▶ INFORMATION PROVIDED
□ □ □ □
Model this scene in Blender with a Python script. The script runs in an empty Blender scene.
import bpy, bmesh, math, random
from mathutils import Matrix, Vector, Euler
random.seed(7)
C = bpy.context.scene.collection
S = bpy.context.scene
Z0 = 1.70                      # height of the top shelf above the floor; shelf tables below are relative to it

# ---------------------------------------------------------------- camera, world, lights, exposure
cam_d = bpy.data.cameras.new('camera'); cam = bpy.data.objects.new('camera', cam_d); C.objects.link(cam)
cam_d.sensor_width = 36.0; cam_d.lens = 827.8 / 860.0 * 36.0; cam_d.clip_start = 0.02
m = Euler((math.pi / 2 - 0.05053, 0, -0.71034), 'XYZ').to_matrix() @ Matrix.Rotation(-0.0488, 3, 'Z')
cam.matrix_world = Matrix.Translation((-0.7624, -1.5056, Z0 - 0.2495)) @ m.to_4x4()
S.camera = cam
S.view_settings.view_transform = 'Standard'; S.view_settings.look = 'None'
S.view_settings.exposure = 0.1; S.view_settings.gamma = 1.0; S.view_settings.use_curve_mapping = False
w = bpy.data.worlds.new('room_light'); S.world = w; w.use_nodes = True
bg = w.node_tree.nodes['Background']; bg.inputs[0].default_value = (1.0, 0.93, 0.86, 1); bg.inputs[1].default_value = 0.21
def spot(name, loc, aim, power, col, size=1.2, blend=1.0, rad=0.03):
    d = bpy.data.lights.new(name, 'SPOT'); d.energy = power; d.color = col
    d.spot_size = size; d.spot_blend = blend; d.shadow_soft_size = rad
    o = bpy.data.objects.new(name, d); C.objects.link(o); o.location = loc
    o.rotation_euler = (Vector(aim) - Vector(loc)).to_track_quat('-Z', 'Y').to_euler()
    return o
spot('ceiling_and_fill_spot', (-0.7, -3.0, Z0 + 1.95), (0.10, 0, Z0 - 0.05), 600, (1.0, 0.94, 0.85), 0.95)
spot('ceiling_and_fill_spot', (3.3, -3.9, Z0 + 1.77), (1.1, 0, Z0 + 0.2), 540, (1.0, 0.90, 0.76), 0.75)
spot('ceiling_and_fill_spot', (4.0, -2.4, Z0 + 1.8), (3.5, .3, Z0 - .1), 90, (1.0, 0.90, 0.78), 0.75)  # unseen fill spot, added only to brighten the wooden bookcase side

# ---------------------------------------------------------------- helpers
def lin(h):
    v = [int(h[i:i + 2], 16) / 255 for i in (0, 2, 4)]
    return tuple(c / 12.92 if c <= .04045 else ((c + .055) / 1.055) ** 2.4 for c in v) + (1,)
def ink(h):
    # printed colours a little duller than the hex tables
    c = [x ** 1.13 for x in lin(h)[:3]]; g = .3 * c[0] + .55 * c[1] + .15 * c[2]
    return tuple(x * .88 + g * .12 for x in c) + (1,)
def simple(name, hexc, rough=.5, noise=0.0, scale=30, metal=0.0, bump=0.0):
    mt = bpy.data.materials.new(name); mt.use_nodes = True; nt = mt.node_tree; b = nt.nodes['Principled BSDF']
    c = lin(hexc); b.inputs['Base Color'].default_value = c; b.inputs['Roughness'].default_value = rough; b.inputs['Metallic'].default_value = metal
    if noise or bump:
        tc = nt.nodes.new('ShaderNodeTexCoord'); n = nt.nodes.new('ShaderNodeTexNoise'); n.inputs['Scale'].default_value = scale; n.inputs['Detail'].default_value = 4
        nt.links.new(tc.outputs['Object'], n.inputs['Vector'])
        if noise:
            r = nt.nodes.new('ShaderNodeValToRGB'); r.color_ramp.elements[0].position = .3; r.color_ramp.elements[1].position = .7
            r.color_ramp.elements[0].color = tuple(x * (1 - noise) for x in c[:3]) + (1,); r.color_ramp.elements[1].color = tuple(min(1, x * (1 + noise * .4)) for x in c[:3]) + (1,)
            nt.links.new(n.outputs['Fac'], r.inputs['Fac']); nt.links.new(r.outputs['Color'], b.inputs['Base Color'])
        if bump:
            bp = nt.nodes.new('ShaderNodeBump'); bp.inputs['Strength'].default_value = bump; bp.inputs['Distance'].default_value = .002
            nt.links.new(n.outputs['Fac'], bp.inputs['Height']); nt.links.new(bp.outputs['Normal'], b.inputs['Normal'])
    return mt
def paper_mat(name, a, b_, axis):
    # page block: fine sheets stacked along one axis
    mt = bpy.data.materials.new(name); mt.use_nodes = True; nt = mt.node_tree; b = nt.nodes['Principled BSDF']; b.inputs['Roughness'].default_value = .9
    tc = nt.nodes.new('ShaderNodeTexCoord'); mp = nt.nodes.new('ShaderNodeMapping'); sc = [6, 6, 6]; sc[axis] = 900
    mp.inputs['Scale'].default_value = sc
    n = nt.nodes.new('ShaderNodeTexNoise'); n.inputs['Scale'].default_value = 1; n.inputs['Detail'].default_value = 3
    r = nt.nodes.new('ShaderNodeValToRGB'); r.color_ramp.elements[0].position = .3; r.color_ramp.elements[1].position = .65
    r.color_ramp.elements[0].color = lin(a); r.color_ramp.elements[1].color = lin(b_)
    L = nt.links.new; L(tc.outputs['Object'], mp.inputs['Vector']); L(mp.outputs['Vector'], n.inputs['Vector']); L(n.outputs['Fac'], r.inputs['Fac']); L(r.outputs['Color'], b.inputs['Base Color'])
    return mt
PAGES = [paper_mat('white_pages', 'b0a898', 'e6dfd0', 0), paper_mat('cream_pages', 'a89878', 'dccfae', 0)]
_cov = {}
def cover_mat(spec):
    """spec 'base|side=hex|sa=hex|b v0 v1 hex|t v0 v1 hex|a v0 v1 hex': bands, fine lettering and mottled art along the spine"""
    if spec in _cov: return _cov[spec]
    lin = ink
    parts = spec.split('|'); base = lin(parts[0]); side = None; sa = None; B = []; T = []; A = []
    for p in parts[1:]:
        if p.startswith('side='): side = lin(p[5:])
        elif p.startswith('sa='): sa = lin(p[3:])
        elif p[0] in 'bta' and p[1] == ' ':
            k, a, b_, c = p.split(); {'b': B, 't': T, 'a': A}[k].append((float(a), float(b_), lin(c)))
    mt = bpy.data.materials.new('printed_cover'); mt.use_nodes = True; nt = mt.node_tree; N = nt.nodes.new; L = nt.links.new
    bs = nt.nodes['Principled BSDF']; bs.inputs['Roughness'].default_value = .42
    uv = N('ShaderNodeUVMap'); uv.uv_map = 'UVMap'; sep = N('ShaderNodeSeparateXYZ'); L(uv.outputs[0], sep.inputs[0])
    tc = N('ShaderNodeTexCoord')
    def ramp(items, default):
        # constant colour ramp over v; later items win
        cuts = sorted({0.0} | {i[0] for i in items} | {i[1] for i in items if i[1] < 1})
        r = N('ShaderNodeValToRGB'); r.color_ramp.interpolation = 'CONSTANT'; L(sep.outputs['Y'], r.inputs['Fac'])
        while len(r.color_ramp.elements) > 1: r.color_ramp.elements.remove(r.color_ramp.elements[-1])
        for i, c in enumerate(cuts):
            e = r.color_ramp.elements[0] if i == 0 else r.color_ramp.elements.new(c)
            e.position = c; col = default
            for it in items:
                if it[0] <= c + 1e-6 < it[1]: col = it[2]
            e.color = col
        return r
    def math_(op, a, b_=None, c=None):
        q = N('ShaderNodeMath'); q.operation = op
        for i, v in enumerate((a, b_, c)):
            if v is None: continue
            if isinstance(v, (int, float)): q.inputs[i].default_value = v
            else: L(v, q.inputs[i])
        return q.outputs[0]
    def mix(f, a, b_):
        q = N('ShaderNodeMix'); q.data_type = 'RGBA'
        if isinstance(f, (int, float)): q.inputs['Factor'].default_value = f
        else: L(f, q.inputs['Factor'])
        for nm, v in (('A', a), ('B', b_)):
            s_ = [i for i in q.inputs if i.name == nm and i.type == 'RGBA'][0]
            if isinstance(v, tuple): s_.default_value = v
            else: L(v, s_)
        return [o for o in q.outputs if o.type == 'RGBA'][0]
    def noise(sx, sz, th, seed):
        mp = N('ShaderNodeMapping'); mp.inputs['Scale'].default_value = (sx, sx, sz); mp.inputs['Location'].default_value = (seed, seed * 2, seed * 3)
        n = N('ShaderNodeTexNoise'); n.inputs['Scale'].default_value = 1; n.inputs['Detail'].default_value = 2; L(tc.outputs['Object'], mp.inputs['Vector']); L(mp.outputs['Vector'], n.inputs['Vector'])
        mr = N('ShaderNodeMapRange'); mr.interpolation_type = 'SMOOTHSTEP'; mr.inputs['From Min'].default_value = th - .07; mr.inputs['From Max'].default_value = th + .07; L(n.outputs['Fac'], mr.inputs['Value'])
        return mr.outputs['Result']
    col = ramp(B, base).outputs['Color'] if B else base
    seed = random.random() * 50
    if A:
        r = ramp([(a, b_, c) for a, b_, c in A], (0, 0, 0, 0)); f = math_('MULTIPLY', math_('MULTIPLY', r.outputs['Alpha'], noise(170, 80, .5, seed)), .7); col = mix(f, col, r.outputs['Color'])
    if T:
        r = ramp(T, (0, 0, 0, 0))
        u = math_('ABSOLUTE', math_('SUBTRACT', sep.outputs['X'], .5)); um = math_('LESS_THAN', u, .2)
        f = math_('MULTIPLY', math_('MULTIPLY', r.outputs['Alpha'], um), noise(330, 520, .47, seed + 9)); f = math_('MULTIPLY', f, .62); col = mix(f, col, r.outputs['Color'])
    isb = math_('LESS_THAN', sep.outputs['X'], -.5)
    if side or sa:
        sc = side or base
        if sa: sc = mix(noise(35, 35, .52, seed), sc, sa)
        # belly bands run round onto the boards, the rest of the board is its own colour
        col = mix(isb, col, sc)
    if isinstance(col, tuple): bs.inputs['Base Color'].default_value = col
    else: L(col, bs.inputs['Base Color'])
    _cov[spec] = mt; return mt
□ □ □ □
Reprint the data above from the opening line to the line holding "relative to it", inclusive, and nothing else.

Model this scene in Blender with a Python script. The script runs in an empty Blender scene.
import bpy, bmesh, math, random
from mathutils import Matrix, Vector, Euler
random.seed(7)
C = bpy.context.scene.collection
S = bpy.context.scene
Z0 = 1.70                      # height of the top shelf above the floor; shelf tables below are relative to it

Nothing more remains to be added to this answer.